On Fri, 13 Oct 2000, Alfonso De Gregorio wrote:

> Usally only kernels, daemons and system utilities log through
> syslog. A large part of them use english since it's an ideal 
> vehicle for such kind of messages.

Yes, but the messages may contain literal strings.

> However, the are exceptions to this behaviour.
> Potentially, all programs with i18n (and/or l12n) support can log
> messages with a different code set. They are many.

Hmm, I'm not sure explicit support (i.e. conversion etc) is really
necessary. Programs log in English not because the programmers are lazy
but because unified log messages help a lot in bug reports. Only some
local software may be logging in a different language, and the codepage
should be set up correctly for that.

> If we choose to support different character set we should  also 
> consider to adopt Unicode encoding.

Definitely, for literal strings.

> Unicode adoption present also drawbacks (ie. diffuclties for syslog
> message interpreters to parse datas)

Not really, if done right.

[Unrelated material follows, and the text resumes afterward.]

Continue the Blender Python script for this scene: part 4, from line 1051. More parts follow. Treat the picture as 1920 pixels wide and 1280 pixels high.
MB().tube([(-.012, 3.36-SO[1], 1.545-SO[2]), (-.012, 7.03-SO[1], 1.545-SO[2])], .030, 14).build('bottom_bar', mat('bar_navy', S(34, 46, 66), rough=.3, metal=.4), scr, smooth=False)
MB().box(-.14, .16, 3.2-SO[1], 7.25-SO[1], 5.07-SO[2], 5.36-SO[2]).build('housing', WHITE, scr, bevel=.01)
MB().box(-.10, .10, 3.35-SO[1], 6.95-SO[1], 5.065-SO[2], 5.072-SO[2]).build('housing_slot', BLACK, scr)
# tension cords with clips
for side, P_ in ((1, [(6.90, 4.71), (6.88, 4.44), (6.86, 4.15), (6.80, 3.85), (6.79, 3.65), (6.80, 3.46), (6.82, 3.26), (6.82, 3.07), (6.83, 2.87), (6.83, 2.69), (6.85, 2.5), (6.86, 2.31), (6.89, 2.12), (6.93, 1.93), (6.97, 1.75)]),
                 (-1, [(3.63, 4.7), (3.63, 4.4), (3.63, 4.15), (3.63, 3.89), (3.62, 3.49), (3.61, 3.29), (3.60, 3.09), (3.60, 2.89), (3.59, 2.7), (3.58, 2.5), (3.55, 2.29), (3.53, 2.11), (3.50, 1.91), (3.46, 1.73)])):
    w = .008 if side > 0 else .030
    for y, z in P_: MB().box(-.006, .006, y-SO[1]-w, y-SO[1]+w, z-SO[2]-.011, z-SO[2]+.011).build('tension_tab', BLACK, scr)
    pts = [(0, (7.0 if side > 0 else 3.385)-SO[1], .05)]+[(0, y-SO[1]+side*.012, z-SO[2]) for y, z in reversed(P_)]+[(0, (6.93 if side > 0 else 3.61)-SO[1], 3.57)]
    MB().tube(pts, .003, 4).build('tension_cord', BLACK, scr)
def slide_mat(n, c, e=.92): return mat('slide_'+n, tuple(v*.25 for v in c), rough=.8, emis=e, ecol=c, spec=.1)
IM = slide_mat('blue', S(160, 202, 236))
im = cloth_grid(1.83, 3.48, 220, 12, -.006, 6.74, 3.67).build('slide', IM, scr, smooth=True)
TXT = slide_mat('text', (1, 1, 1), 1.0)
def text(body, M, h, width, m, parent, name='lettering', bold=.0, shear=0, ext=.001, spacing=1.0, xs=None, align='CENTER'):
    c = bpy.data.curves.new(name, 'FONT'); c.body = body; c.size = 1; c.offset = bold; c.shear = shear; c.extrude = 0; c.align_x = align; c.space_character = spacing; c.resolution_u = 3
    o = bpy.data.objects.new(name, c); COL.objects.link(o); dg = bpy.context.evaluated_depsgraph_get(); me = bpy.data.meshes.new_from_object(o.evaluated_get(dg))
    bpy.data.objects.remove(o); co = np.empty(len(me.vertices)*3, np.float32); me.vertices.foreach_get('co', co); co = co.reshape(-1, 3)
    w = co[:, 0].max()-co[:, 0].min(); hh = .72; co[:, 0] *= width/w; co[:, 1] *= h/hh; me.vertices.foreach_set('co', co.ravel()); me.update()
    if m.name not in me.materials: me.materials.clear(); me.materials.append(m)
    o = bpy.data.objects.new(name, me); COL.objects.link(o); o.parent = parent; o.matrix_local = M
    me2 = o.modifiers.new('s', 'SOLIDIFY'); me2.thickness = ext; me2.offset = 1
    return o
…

UTF-8 makes things difficult, because you may
encounter really weird characters if someone sends chars >128.

> > Let's also be sensitive to the fact that there are syslog message 
> > interpreters out there.  If we do find additional characters in the
> > wild, can we confirm that they are acceptable to the better known
> > packages?

What about adding special support here, in the form of a code field that
these tools could recognize. Tools tend to adapt fast.